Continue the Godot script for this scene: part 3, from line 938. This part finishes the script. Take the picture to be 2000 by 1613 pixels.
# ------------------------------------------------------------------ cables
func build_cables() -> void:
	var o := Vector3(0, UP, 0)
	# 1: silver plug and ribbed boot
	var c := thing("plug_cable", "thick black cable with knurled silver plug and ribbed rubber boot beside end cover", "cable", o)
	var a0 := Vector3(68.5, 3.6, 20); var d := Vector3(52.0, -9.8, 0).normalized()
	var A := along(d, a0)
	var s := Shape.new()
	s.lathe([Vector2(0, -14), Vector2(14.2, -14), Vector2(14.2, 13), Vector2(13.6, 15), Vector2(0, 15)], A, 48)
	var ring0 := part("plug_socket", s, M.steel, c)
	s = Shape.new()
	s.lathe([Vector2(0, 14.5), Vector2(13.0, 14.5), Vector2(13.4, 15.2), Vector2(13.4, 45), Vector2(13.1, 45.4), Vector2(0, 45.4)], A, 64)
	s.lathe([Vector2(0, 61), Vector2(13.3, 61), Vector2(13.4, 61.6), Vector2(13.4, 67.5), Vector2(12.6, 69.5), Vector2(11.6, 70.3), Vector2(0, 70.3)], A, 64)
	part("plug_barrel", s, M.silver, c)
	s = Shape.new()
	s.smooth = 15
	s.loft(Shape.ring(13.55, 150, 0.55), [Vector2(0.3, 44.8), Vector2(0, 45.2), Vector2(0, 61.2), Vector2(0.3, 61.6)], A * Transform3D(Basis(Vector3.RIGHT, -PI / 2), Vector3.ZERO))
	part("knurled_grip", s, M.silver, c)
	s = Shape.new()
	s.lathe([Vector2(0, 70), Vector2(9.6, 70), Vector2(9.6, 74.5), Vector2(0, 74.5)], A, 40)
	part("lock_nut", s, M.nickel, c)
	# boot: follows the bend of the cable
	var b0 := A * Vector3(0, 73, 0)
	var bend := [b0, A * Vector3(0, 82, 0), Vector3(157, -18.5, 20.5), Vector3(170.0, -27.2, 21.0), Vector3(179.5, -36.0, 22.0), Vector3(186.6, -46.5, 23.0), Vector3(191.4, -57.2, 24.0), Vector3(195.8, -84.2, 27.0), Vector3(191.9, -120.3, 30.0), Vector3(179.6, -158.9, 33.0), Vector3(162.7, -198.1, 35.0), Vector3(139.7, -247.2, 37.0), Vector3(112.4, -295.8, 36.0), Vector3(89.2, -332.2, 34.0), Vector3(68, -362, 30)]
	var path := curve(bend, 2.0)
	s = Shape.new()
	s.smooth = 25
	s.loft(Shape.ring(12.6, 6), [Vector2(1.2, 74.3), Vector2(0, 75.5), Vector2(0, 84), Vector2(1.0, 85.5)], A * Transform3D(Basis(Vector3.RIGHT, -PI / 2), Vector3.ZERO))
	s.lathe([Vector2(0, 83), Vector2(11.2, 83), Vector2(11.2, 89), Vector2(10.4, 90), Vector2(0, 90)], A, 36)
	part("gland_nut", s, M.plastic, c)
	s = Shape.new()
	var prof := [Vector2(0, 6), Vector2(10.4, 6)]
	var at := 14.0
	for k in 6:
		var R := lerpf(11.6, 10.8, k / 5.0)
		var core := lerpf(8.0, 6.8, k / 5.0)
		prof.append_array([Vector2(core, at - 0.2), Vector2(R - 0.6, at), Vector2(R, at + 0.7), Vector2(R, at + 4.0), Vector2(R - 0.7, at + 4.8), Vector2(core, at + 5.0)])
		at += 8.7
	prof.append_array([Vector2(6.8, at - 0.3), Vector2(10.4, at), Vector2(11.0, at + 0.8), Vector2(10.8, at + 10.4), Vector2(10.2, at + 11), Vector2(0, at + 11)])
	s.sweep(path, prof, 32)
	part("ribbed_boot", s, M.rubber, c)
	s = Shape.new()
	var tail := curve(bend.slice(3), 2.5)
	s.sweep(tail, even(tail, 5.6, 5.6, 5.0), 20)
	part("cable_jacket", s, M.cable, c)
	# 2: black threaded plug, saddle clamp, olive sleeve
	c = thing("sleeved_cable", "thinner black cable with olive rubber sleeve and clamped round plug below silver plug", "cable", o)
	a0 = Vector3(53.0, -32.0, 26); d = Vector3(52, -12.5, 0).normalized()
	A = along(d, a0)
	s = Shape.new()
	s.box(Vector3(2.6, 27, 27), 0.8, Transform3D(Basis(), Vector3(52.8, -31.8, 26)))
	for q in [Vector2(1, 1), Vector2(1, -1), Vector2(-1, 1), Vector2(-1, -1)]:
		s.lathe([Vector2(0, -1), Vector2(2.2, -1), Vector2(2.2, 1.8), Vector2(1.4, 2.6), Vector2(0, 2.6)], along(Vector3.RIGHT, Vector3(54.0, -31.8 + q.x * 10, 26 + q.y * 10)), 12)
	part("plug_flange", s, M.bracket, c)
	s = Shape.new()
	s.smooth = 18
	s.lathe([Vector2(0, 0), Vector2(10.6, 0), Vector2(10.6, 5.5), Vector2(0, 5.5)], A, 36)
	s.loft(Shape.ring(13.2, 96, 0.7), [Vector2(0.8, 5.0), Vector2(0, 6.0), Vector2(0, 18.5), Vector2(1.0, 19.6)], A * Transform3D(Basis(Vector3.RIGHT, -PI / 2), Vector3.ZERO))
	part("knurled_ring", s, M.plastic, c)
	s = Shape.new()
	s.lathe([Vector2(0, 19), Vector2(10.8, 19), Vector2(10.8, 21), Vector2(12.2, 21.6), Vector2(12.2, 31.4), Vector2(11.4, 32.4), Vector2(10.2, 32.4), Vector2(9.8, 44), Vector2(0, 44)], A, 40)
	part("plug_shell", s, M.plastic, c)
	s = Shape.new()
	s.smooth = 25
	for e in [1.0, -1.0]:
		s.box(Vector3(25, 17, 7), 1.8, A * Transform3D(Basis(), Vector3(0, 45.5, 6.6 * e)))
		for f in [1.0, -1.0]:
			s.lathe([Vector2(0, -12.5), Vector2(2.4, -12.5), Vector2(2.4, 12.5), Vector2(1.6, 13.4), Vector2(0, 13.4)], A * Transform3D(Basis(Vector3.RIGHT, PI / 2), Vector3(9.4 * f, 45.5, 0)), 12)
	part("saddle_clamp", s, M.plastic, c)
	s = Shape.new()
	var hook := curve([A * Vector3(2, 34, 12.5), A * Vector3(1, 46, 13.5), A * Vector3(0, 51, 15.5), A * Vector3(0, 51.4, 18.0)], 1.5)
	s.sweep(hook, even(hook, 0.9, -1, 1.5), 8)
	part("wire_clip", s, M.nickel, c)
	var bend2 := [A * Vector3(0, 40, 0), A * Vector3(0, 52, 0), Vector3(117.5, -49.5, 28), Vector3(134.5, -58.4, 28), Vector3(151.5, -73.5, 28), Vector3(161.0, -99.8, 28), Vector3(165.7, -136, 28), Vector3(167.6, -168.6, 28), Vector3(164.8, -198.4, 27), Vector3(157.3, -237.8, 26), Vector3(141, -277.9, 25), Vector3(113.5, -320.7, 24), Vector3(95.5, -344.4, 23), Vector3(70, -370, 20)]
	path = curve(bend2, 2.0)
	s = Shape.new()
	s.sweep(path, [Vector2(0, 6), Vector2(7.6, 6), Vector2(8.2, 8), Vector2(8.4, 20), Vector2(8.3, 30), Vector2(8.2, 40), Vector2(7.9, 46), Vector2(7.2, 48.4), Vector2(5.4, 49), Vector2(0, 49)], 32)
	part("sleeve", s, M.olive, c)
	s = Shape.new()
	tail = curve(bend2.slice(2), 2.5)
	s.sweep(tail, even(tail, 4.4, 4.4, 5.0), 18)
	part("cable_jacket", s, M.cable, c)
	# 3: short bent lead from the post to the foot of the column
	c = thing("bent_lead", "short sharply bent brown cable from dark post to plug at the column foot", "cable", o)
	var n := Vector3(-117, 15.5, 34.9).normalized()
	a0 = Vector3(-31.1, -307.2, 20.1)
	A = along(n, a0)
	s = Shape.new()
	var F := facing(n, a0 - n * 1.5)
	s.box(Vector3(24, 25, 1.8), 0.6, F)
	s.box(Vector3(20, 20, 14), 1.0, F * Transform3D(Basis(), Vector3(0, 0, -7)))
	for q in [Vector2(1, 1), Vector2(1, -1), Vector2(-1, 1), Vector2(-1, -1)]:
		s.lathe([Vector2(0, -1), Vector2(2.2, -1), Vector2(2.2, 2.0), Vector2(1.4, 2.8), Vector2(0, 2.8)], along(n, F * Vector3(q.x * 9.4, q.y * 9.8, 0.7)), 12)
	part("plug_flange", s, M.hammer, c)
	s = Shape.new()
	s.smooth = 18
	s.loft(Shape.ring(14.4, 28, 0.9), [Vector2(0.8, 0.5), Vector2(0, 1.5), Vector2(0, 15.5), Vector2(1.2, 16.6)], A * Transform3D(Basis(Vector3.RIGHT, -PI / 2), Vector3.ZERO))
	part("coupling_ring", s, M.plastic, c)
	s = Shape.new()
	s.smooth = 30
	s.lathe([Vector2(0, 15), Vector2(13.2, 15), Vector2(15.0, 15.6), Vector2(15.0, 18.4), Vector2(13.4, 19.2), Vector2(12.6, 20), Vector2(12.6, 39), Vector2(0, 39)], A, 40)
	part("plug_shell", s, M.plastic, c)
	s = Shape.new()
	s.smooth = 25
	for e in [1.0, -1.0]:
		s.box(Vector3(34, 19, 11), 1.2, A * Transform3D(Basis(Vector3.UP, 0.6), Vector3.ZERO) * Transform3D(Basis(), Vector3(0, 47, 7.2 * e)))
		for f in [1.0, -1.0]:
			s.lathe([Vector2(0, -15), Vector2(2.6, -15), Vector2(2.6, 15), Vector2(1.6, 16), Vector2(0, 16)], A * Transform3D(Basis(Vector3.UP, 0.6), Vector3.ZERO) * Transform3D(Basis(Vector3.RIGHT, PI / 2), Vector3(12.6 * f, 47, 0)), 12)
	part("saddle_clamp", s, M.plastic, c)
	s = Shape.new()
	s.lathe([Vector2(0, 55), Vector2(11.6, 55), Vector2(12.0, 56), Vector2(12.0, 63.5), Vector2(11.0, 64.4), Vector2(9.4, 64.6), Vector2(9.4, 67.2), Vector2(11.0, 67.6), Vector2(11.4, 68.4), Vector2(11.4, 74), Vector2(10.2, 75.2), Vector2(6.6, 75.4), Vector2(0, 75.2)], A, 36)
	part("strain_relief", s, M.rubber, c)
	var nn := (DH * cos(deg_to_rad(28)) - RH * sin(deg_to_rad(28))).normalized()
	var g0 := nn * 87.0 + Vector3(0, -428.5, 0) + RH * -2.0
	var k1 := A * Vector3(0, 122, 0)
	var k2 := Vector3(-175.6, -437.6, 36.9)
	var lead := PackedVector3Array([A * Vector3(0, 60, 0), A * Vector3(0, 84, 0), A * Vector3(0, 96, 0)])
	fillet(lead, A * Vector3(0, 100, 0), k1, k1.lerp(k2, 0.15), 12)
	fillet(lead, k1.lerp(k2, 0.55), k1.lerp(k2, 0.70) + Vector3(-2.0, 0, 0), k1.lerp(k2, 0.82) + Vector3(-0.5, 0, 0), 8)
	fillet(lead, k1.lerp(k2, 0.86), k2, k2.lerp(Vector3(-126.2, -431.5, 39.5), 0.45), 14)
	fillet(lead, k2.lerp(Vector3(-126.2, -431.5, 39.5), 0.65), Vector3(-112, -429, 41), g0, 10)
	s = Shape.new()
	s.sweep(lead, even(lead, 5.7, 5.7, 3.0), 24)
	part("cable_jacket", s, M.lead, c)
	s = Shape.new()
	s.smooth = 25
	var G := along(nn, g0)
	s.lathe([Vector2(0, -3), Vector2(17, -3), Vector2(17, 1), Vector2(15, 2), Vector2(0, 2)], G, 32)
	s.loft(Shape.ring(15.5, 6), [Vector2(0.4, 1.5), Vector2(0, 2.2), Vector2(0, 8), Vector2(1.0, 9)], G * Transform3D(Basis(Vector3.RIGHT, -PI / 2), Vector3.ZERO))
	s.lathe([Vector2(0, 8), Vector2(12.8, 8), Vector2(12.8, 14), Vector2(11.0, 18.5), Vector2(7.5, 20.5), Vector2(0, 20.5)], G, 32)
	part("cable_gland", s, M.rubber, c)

§ §

Look for the word "from" in every line of the listing and copy the lines that have it.

Task response:
Continue the Godot script for this scene: part 3, from line 938. This part finishes the script. Take the picture to be 2000 by 1613 pixels.
	# 3: short bent lead from the post to the foot of the column
	c = thing("bent_lead", "short sharply bent brown cable from dark post to plug at the column foot", "cable", o)